Only two kinds of countries in the world: those that use the metric system, and those that have landed on the moon.
In reality though, it's probably important to point out (and I think it was in the article), that with any kind of testing the actual numbers matter less, because they rarely apply to other situations, but the relationship is what is important. And if you are only looking at relationship, units don't matter anymore.

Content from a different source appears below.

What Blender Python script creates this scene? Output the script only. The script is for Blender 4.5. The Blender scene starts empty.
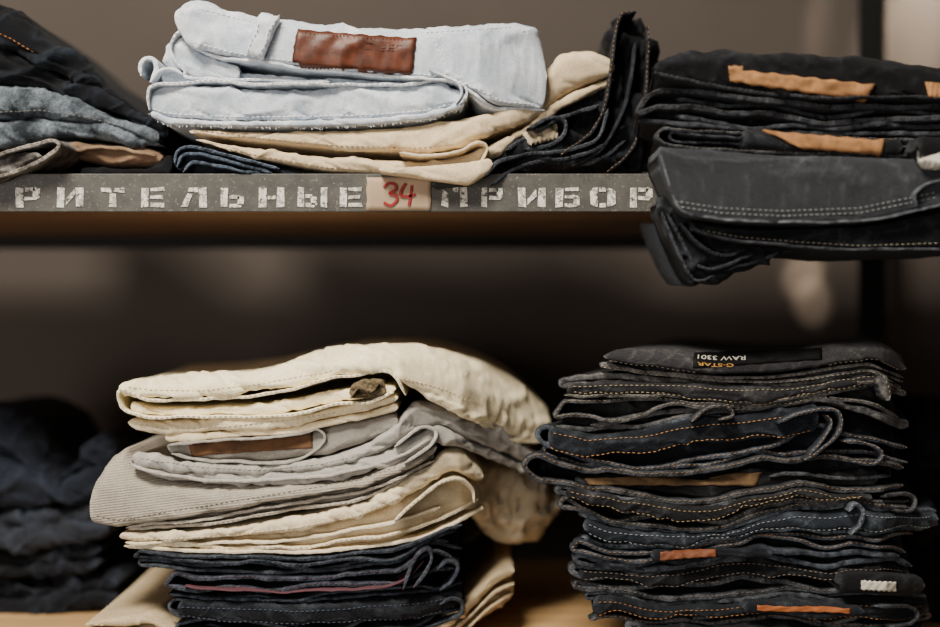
import bpy, math, random
import numpy as np
from mathutils import Vector
random.seed(7)
col = bpy.context.scene.collection
D = 1.044; K = 0.0008; CX = 470.0; CY = 313.5; CZ = 1.30
# ------------------------------------------------------------------ utils
def lin(h):
    h = h.lstrip('#'); r = [int(h[i:i+2], 16)/255 for i in (0, 2, 4)]
    return tuple((c/12.92 if c <= .04045 else ((c+.055)/1.055)**2.4) for c in r)
def W(px, py, Y):
    s = K*(D+Y)/D
    return np.array([(px-CX)*s, Y, CZ-(py-CY)*s])
rng = np.random.RandomState(3)
PERM = rng.permutation(256); PERM = np.concatenate([PERM, PERM, PERM])
GR = rng.normal(size=(256, 3)); GR /= np.linalg.norm(GR, axis=1)[:, None]
def pn(x, y, z):
    x, y, z = np.broadcast_arrays(np.asarray(x, float), np.asarray(y, float), np.asarray(z, float))
    xi = np.floor(x).astype(int); yi = np.floor(y).astype(int); zi = np.floor(z).astype(int)
    fx, fy, fz = x-xi, y-yi, z-zi
    u, v, w = [f*f*f*(f*(f*6-15)+10) for f in (fx, fy, fz)]
    def g(a, b, c):
        h = PERM[(PERM[(PERM[(xi+a) & 255]+yi+b) & 255]+zi+c) & 255]
        G = GR[h]
        return G[..., 0]*(fx-a)+G[..., 1]*(fy-b)+G[..., 2]*(fz-c)
    def L(a, b, t): return a+(b-a)*t
    return L(L(L(g(0,0,0), g(1,0,0), u), L(g(0,1,0), g(1,1,0), u), v),
             L(L(g(0,0,1), g(1,0,1), u), L(g(0,1,1), g(1,1,1), u), v), w)*1.6
def poly(P, x, sm=9):
    P = np.array(P, float)
    xs = np.arange(P[0, 0]-20, P[-1, 0]+21, 1.0)
    ys = np.interp(xs, P[:, 0], P[:, 1])
    k = np.hanning(2*sm+3); k /= k.sum()
    pad = np.pad(ys, sm+1, mode='edge'); ys = np.convolve(pad, k, 'valid')
    return np.interp(x, xs, ys)
def sagf(X, Y, dy):
    return (pn(X*5+3, Y*6, 2.2)*.008-.002)*np.clip(dy/.15, 0, 1)
def mesh(name, V, F, mat, parent=None, fade_rimlight=None, smooth=True, mats=None):
    V = np.asarray(V, float)
    off = np.array(parent['_o']) if parent is not None and '_o' in parent else np.zeros(3)
    me = bpy.data.meshes.new(name)
    me.from_pydata((V-off).tolist(), [], [list(map(int, f)) for f in F])
    if fade_rimlight is not None:
        a = me.attributes.new('fade_rimlight', 'FLOAT', 'POINT'); a.data.foreach_set('value', np.asarray(fade_rimlight, np.float32))
    me.materials.append(mat)
    if smooth: me.polygons.foreach_set('use_smooth', [True]*len(me.polygons))
    me.update()
    o = bpy.data.objects.new(name, me); col.objects.link(o)
    if parent is not None: o.parent = parent
    return o
def empty(name, label, cat, loc, group=None):
    o = bpy.data.objects.new(name, None); col.objects.link(o)
    o.location = [float(c) for c in loc]; o.empty_display_size = .02
    o['_o'] = [float(c) for c in loc]
    o['label'] = label; o['category'] = cat
    if group: o['group'] = group
    return o
def tube_faces(n, m, closed=True):
    F = []
    for i in range(n-1):
        for j in range(m if closed else m-1):
            j2 = (j+1) % m
            F.append((i*m+j, (i+1)*m+j, (i+1)*m+j2, i*m+j2))
    return F
# ------------------------------------------------------------------ materials
def nt(name):
    m = bpy.data.materials.new(name); m.use_nodes = True
    t = m.node_tree; t.nodes.clear()
    out = t.nodes.new('ShaderNodeOutputMaterial'); b = t.nodes.new('ShaderNodeBsdfPrincipled')
    t.links.new(b.outputs[0], out.inputs[0])
    return m, t, b
def noise(t, vec, scale, detail=3, rough=.55):
    n = t.nodes.new('ShaderNodeTexNoise'); n.inputs['Scale'].default_value = scale
    n.inputs['Detail'].default_value = detail; n.inputs['Roughness'].default_value = rough
    t.links.new(vec, n.inputs['Vector']); return n.outputs['Fac']
def ramp(t, fac, a, b, ca, cb):
    r = t.nodes.new('ShaderNodeValToRGB'); r.color_ramp.elements[0].position = a; r.color_ramp.elements[1].position = b
    r.color_ramp.elements[0].color = (*ca, 1); r.color_ramp.elements[1].color = (*cb, 1)
    t.links.new(fac, r.inputs[0]); return r.outputs[0]
def mix(t, fac, a, b, mode='MIX'):
    m = t.nodes.new('ShaderNodeMix'); m.data_type = 'RGBA'; m.blend_type = mode
    for s, v in ((m.inputs[0], fac), (m.inputs[6], a), (m.inputs[7], b)):
        if isinstance(v, (int, float)): s.default_value = v
        elif isinstance(v, tuple): s.default_value = (*v, 1)
        else: t.links.new(v, s)
    return m.outputs[2]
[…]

Ie one hp on one car one Dyno very rarely = one hp on a different car different Dyno, but if you just tune for the highest Dyno number (irrelevant whether that is 50 or 2000), then you are on the right path.
In reply to Robbie :
While that may be true, if you are going to put out units, then you can't leave people hanging. Be complete. Remember, at that point of the article, the point was to describe different ways of flow testing, where you are looking at a specific delta pressure for the procedure. And there's a big difference between 1-3 in HG and 1-3 in H2O- both of which are ok to use. So the units mattered for the proper procedure.
alfadriver asked: "Inches of what? Given one of the units, it was probably inHg, but the other easily could have been inH2O. "
It's inH2O. You're right that it was an unintentional omission, but I agree that one word would have made it a better story. When we're putting these stories together, we're trying to make them informative, technical enough without being boring, and keep the word counts down low enough to fit everything together. Sometimes a key word or two falls out unfortunately.
In reply to Carl Heideman :
Interesting that kPa is much shorter than inH2O.
I wonder if we can start a movement where GRM can lead the technically leaning magazines to start using SI units.... Would be very useful in the long run.
Why do so many articles about the DeltaWing ignore what an abject failure it was to it's ORIGINAL design goals? It was supposed to compete against LMP1 with half the horsepower and half the fuel use. In it's original guise, it couldn't outrun the LMPC class cars. This went on for three years, before they just started throwing bigger and bigger motors in it.